River deltas provide ecosystem services that are vital to the world's population, supporting both lives and livelihoods. However, these low-lying areas face heightened vulnerability to the effects of climate change and increasing sea levels; a vulnerability further intensified by local resource exploitation. In recent decades, population growth, urbanization, and economic development have cause a surge in the demand for natural sand and hydropower. Sand mining across lowland rivers and deltas alongside river impoundment in upstream catchments is resulting in the rapid incision of riverbeds. These cumulative impacts, coupled with alterations in input hydrological conditions and rising sea levels at the delta front, have the potential to cause considerable disruptions in the flow hydraulics at the delta scale and alter related water-level dynamics many kilometres from the coastal zone. Despite numerous studies into anthropogenic influence in delta evolution, a significant knowledge gap persists regarding how the combination of stressors that drive river bed lowering influences alterations in water level across lowland rivers and deltas.
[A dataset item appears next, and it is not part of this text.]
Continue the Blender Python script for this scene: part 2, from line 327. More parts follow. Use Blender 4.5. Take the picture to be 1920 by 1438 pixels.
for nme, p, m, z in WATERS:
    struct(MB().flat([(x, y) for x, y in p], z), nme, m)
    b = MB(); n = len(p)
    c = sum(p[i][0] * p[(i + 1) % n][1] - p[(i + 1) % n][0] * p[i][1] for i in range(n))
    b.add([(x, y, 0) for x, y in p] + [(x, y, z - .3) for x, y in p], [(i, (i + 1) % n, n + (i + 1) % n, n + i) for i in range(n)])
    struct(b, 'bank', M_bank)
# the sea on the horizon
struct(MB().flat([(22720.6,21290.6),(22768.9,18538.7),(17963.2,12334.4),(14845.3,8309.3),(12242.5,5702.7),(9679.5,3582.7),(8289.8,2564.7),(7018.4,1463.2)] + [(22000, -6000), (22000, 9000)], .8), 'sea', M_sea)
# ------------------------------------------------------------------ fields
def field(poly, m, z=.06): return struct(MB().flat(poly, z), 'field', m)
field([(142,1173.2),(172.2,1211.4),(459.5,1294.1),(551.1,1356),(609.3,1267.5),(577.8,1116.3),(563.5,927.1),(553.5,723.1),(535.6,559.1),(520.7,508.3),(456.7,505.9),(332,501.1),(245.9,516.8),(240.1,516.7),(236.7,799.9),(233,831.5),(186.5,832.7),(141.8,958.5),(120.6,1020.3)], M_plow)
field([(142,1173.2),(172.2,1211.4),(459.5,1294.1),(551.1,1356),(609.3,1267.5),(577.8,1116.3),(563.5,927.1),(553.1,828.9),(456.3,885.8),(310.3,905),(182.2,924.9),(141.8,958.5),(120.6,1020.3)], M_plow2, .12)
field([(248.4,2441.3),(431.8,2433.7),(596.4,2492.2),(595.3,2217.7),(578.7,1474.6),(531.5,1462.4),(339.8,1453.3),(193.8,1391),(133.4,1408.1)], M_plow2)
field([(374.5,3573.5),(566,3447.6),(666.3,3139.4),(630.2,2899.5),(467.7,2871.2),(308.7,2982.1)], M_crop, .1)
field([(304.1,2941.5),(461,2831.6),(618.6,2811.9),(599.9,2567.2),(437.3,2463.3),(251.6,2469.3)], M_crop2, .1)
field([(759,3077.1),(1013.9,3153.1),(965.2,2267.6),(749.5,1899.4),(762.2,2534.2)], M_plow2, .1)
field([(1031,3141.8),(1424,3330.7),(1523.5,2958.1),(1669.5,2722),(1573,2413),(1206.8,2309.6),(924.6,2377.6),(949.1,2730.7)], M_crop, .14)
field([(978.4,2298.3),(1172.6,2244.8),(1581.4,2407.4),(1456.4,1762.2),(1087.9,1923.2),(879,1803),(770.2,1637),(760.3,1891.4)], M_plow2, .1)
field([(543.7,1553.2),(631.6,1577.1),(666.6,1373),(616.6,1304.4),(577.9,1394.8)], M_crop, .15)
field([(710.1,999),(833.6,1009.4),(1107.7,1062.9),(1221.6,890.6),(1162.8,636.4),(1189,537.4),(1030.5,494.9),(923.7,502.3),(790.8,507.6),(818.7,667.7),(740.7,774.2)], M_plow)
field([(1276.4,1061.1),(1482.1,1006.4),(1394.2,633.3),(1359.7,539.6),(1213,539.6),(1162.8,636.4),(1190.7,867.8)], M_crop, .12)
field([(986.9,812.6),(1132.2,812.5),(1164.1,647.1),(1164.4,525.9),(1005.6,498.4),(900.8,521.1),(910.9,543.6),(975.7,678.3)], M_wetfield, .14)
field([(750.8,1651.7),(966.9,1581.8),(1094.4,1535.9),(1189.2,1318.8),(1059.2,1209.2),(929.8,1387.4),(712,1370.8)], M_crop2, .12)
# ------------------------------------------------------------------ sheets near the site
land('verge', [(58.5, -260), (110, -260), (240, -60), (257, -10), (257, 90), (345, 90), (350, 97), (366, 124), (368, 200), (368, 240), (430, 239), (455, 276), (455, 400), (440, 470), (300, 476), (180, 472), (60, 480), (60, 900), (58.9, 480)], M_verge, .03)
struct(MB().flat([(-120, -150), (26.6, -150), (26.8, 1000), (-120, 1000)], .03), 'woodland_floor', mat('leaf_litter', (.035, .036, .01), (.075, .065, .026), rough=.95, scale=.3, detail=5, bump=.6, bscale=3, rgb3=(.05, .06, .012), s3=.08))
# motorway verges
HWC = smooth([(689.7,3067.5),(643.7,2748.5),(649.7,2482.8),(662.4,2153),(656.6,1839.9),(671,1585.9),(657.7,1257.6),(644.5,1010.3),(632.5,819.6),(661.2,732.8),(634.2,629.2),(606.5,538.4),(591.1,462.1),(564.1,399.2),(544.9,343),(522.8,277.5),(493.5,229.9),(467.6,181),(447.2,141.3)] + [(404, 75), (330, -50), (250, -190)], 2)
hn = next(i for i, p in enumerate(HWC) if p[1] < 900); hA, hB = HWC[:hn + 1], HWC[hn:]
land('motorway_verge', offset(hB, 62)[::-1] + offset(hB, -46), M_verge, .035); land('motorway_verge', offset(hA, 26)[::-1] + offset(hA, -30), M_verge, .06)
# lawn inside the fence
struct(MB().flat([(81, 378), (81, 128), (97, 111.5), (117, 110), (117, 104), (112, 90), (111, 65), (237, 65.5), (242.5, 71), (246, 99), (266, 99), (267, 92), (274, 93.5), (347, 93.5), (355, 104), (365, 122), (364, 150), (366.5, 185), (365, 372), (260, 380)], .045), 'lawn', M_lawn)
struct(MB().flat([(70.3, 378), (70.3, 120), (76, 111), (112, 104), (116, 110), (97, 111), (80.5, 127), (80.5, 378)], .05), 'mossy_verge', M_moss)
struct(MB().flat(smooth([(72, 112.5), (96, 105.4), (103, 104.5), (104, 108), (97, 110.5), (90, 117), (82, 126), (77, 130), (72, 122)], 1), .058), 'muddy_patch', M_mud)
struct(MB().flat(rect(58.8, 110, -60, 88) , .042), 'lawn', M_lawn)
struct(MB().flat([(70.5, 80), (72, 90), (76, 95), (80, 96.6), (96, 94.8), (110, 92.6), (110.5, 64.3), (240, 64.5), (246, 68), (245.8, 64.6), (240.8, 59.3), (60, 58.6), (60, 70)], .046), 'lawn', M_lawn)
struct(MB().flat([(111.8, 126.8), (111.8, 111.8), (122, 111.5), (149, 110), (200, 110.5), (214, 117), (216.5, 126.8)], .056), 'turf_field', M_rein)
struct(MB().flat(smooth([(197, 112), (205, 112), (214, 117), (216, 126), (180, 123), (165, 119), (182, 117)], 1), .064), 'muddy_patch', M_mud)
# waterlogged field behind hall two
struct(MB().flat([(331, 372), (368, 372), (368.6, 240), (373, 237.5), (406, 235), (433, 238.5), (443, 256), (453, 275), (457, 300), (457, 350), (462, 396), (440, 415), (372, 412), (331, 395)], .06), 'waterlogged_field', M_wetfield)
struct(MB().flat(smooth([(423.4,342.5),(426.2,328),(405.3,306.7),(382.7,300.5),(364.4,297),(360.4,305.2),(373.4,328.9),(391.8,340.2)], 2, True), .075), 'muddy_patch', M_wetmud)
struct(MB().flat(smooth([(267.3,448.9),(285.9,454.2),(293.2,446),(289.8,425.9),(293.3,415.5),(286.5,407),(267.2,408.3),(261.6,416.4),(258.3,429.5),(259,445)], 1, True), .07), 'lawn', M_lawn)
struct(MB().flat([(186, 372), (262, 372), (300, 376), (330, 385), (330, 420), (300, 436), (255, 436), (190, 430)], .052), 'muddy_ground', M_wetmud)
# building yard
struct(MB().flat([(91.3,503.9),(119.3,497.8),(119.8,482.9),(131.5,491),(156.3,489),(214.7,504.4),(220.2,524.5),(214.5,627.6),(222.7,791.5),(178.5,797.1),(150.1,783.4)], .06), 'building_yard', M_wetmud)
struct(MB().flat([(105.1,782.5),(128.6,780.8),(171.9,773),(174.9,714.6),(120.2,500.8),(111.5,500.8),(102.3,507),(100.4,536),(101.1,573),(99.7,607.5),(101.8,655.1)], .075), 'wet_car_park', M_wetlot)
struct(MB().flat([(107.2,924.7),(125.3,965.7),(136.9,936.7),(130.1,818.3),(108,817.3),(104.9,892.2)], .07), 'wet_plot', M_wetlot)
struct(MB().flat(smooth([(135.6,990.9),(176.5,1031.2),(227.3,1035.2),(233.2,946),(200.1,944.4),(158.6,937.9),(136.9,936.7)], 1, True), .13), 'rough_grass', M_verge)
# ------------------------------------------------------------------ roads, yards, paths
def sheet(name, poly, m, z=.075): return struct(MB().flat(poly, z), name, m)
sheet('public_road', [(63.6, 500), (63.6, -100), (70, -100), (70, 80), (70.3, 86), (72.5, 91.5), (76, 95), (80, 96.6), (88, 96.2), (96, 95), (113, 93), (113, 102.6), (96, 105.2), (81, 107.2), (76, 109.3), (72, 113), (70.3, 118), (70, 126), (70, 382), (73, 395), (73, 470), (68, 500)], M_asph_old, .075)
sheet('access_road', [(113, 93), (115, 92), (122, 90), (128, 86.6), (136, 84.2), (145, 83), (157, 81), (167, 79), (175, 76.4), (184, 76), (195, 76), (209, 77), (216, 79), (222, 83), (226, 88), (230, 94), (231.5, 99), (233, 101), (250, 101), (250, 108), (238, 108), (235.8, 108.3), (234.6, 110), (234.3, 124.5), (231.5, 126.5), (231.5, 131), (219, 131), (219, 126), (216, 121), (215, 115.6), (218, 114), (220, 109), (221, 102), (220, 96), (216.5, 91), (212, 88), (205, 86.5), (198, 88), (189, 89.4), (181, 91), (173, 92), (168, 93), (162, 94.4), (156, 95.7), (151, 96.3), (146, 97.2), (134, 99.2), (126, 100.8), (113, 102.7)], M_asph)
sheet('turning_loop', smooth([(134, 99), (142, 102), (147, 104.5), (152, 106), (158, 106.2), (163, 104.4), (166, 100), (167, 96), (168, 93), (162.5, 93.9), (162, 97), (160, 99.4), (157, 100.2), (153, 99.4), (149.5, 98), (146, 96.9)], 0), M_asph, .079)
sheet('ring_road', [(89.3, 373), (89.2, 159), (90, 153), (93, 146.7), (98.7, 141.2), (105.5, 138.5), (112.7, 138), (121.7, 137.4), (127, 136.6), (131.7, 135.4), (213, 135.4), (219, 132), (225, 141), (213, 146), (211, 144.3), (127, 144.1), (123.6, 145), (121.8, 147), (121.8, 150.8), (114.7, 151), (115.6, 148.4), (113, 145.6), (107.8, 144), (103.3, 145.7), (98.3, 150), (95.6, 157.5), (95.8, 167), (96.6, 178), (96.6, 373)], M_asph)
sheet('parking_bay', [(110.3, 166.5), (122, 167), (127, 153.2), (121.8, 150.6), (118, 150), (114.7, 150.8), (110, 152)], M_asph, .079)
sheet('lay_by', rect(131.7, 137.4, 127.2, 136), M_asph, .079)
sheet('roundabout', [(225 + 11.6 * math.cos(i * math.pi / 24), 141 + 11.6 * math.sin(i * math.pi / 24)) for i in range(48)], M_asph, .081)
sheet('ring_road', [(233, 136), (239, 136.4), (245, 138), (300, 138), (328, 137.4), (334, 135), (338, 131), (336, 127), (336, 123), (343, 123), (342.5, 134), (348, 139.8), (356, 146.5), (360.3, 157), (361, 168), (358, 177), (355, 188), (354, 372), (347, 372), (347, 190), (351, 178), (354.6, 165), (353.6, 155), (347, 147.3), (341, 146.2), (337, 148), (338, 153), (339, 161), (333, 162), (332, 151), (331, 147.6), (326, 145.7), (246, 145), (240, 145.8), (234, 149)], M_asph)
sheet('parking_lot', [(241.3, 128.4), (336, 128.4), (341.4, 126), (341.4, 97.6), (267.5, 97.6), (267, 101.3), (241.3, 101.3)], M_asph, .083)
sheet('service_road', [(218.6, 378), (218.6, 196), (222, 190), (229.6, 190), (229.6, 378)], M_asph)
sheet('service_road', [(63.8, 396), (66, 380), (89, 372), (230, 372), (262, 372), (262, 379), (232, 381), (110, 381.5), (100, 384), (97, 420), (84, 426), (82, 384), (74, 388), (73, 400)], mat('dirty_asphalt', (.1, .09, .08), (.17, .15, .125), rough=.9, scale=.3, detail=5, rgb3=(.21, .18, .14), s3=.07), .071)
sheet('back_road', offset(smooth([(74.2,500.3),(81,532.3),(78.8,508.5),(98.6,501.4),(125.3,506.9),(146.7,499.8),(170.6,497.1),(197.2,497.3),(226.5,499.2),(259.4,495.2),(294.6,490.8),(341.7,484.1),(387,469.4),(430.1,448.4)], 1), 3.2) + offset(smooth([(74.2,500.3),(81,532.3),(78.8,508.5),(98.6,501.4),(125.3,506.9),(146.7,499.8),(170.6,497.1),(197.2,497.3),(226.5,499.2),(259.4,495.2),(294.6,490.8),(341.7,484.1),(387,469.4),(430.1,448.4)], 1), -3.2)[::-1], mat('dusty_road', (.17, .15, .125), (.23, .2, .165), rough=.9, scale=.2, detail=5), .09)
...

In this paper, we utilize long-term observation data to examine the relationships between water level and water discharge in the Vietnam Mekong Delta. Assessing these relationships across both spatial and temporal dimensions allows us to determine the effects of riverbed lowering from 1998 to 2018 while identifying the main hydrological and morphological drivers and impacts of these changes. In addition, we employ a 1D hydraulic modelling routine to assess the projected progression of riverbed degradation in the future, and assess the likely impacts of the water level regimes in the entire lower Mekong River and Delta, extending from Kratie to coastal Vietnam. Our results suggest that the delta's historical river bed lowering of approximately 3.06 m from 1998 to 2018 has led to simultaneous declines in mean water levels of approximately 0.65 m and an increase in the mean tidal range by approximately 0.19 m. The reduction in water level is more pronounced in the landward direction, whereas the increased tidal range is more prominent in the seaward direction. Under anticipated future scenarios, where the riverbed lowering is projected to average around 5.92 m compared to the conditions in 1998, there could be declines in mean water level of approximately 1.27 m, while, the maximum water level reduction upstream may reach 3.73 m. Simultaneously, the mean tidal range is expected to increase by approximately 0.46 m, with the maximum rise potentially reaching more than 1 m in the downstream delta region.

There are very significant implications of these trends which include a potential reduction in the level of flooding in landward parts of the delta but very significant consequences associated with tidal flood hazard seaward, as well as associated impacts such as the disconnection of channels from floodplains, decreased efficiency of infrastructure and irrigation works, an elevated risk of storm surge hazards, as well as the increased likelihood of water salinization.